I have been a ‘professional’ seed investor since about 2008.
Bryce Roberts dropped this great post about the evolution of seed investing. He recalls:
I can’t recall who was on the thread, but I can distinctly remember the subject. It was 2005 or 2006 and there was an issue brewing in the emerging market of a new niche of early-stage investing.
The issue?
What do we call this thing?
At the time, the two leading contenders (super angels and micro VCs) rang hollow for the 4 or 5 of us on the thread working to help this model emerge. After a hearty back and forth, we settled on the Seed moniker. In talking to the press, to founders and other VCs, we agreed we’d use Seed as the standard we’d rally around.
But, the branding of Seed and the standardizing of it as a “series” of financing was only one of the many factors that allowed this new form of finance to have an outsized impact on the startup world.
There were many other factors that contributed to Seed scaling from the 4 or 5 of us on that thread nearly 12–13 years ago to the 500+ established seed funds in the market today.

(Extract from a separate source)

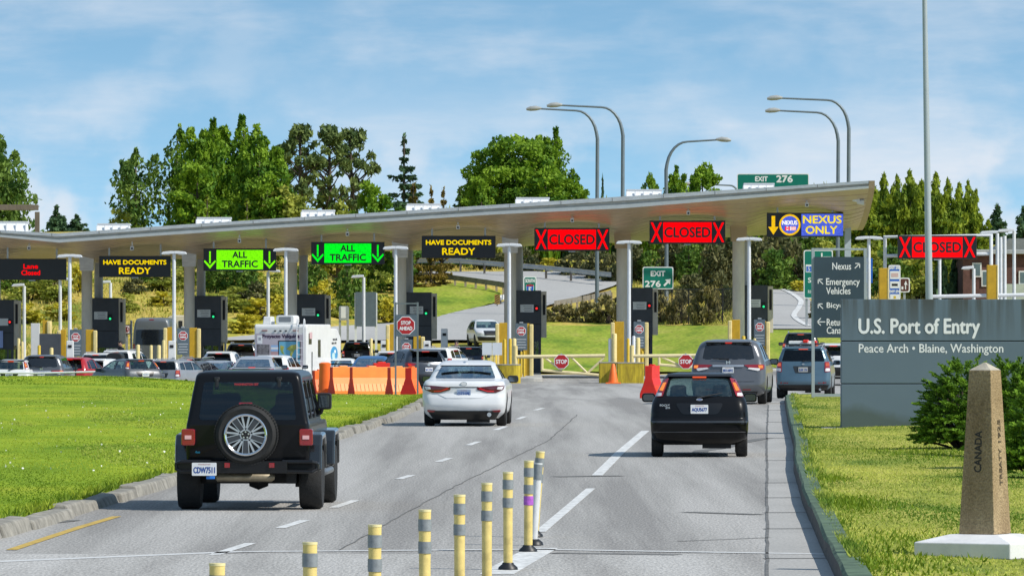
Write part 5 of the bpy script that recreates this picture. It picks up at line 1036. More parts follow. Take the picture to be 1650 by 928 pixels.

Now Bryce has a firm called Indie.VC which is really smart and focused on what he believes is the future of the category if investing.
Indie.vc fills a similar gap that sits squarely between lifestyle businesses and monopolies in the making; yet, the ecosystem around supporting these kinds of companies is not nearly as well established with the venture community at the time Seed emerged. VCs don’t seem to see the same “too early” opportunity in the “too small” opportunities (i.e. not obviously a billion dollar business today). Though it is improving by the day, the funding landscape for these Real Businesses remains a mish-mash of lenders, Angels, and private equity firms with far less overlap in their methods and models for deploying capital and supporting founders than that of the traditional VC community.
As I continue to make seed investments with my partners at Social Leverage, I too see gaps in the ecosystem, alpha that can be capitalized on, and problems that need to be solved by both money and people.
It continues to be exciting time for the ecosystem as it evolves and a great time to start a company.